§ To do
Begin at the first line below and copy each line exactly, ending with the line where "S.render.resolution_x = S.render.resolution_y" appears.

§ Material
--- Begin ---

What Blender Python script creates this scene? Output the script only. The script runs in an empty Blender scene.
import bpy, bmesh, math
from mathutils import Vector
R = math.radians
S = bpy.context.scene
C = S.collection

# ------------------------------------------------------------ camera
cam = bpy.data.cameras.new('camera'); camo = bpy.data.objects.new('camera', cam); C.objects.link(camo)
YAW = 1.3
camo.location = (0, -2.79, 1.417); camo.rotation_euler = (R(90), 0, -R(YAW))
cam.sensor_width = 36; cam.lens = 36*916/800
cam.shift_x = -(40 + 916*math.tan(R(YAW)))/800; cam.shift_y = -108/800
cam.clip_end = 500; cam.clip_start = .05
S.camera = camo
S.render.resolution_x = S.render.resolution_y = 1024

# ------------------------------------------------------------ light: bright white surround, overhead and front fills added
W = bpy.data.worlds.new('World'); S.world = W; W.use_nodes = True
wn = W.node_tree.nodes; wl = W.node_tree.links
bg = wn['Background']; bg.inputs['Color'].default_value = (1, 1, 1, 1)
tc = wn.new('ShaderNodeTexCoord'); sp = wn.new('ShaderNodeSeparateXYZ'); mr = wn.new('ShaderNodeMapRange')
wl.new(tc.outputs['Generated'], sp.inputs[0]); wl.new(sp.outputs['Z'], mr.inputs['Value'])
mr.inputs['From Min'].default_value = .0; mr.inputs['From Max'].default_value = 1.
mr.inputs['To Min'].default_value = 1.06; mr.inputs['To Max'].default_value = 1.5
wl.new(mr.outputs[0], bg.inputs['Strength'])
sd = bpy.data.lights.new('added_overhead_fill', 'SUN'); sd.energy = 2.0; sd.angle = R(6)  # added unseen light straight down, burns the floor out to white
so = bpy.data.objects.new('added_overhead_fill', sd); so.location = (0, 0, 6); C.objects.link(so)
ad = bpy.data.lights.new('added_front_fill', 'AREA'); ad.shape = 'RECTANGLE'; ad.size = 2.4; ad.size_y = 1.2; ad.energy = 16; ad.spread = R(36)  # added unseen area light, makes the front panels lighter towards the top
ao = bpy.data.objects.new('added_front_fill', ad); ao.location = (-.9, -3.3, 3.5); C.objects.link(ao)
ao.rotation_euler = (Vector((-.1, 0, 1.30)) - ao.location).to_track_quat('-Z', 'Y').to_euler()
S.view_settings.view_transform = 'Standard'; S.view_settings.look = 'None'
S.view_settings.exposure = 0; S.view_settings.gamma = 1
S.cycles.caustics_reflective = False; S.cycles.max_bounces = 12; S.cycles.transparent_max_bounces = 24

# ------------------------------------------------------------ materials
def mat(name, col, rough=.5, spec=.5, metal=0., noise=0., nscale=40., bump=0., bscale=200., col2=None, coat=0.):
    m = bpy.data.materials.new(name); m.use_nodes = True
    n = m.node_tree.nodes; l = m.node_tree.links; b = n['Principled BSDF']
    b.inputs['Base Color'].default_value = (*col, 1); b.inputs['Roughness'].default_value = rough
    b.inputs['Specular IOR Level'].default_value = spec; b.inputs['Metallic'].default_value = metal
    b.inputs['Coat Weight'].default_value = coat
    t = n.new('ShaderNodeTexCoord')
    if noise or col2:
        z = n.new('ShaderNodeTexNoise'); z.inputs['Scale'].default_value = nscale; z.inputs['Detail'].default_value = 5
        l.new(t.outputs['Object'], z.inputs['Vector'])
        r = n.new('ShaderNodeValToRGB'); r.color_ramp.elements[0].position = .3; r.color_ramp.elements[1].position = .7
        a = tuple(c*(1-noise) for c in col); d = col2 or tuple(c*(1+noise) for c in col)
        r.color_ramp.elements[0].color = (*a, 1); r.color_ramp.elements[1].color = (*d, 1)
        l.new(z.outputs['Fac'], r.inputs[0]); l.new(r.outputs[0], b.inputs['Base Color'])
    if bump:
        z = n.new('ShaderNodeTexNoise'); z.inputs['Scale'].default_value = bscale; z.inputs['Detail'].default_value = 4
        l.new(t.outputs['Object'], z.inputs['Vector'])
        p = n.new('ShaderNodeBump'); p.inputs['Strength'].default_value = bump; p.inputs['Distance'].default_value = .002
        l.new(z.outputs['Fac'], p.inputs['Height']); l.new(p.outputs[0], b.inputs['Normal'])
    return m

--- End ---

§ The answer
What Blender Python script creates this scene? Output the script only. The script runs in an empty Blender scene.
import bpy, bmesh, math
from mathutils import Vector
R = math.radians
S = bpy.context.scene
C = S.collection

# ------------------------------------------------------------ camera
cam = bpy.data.cameras.new('camera'); camo = bpy.data.objects.new('camera', cam); C.objects.link(camo)
YAW = 1.3
camo.location = (0, -2.79, 1.417); camo.rotation_euler = (R(90), 0, -R(YAW))
cam.sensor_width = 36; cam.lens = 36*916/800
cam.shift_x = -(40 + 916*math.tan(R(YAW)))/800; cam.shift_y = -108/800
cam.clip_end = 500; cam.clip_start = .05
S.camera = camo
S.render.resolution_x = S.render.resolution_y = 1024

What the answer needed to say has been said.